→ **Goal**:
Can you find the lines of the listing that include "scene" and copy every one?

::: Material

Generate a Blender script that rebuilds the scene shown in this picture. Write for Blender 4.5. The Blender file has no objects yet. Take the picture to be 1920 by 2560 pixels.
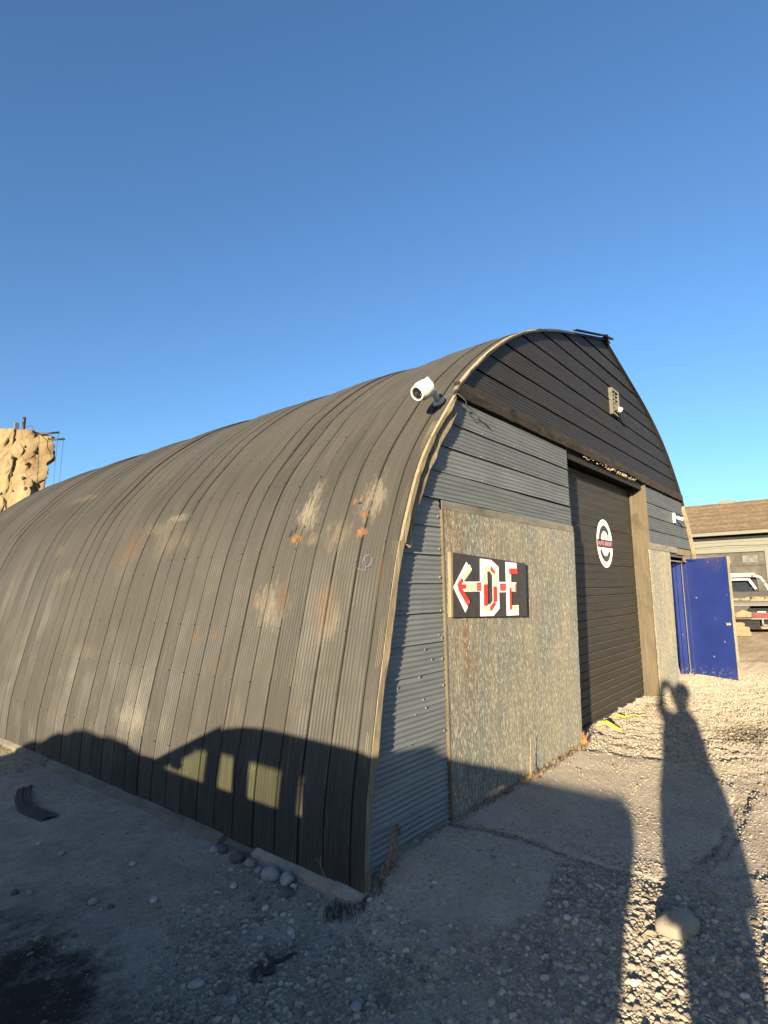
import bpy, bmesh, math, random
import numpy as np
from mathutils import Vector, Matrix, noise as mnoise

rnd = random.Random(7)
nr = np.random.RandomState(11)
SC = bpy.context.scene
COL = SC.collection

# ------------------------------------------------------------------ camera
CAM_POS = Vector((-2.8516, -2.5822, 1.75))
CR = Vector((0.635218, -0.772138, -0.017353))
CU = Vector((-0.094687, -0.100157, 0.990456))
CF = Vector((0.766507, 0.627512, 0.136733))
cam_d = bpy.data.cameras.new('camera')
cam = bpy.data.objects.new('camera', cam_d)
COL.objects.link(cam)
cam.matrix_world = Matrix(((CR.x, CU.x, -CF.x, CAM_POS.x), (CR.y, CU.y, -CF.y, CAM_POS.y),
                           (CR.z, CU.z, -CF.z, CAM_POS.z), (0, 0, 0, 1)))
cam_d.sensor_fit = 'HORIZONTAL'
cam_d.sensor_width = 36.0
cam_d.lens = 36.0 * 1417.24 / 1920.0
cam_d.clip_start = 0.02
cam_d.clip_end = 3000
SC.camera = cam

# ------------------------------------------------------------------ light
EL, AZ = math.radians(8.2), math.radians(76.0)          # where the light travels to, from +Y towards +X
LD = Vector((math.sin(AZ) * math.cos(EL), math.cos(AZ) * math.cos(EL), -math.sin(EL)))
world = bpy.data.worlds.new('World')
SC.world = world
world.use_nodes = True
wn = world.node_tree
wn.nodes.clear()
sky = wn.nodes.new('ShaderNodeTexSky')
sky.sky_type = 'NISHITA'
sky.sun_disc = False
sky.sun_elevation = EL
sky.sun_rotation = AZ + math.pi
sky.altitude = 1000
sky.air_density = 1.0
sky.dust_density = 2.0
sky.ozone_density = 3.7
bg = wn.nodes.new('ShaderNodeBackground')
bg.inputs['Strength'].default_value = 0.077
wo = wn.nodes.new('ShaderNodeOutputWorld')
wn.links.new(sky.outputs[0], bg.inputs[0])
wn.links.new(bg.outputs[0], wo.inputs[0])
sl = bpy.data.lights.new('sun', 'SUN')
sl.energy = 5.0
sl.angle = math.radians(0.53)
sl.color = (1.0, 0.82, 0.565)
sun = bpy.data.objects.new('sun', sl)
COL.objects.link(sun)
sun.rotation_euler = (-LD).to_track_quat('Z', 'Y').to_euler()
sun.location = (-20, -8, 12)
vs = SC.view_settings
vs.view_transform = 'Standard'
vs.look = 'None'
vs.exposure = 2.0
vs.gamma = 1
vs.use_curve_mapping = False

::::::

→ **Output**:
Generate a Blender script that rebuilds the scene shown in this picture. Write for Blender 4.5. The Blender file has no objects yet. Take the picture to be 1920 by 2560 pixels.
SC = bpy.context.scene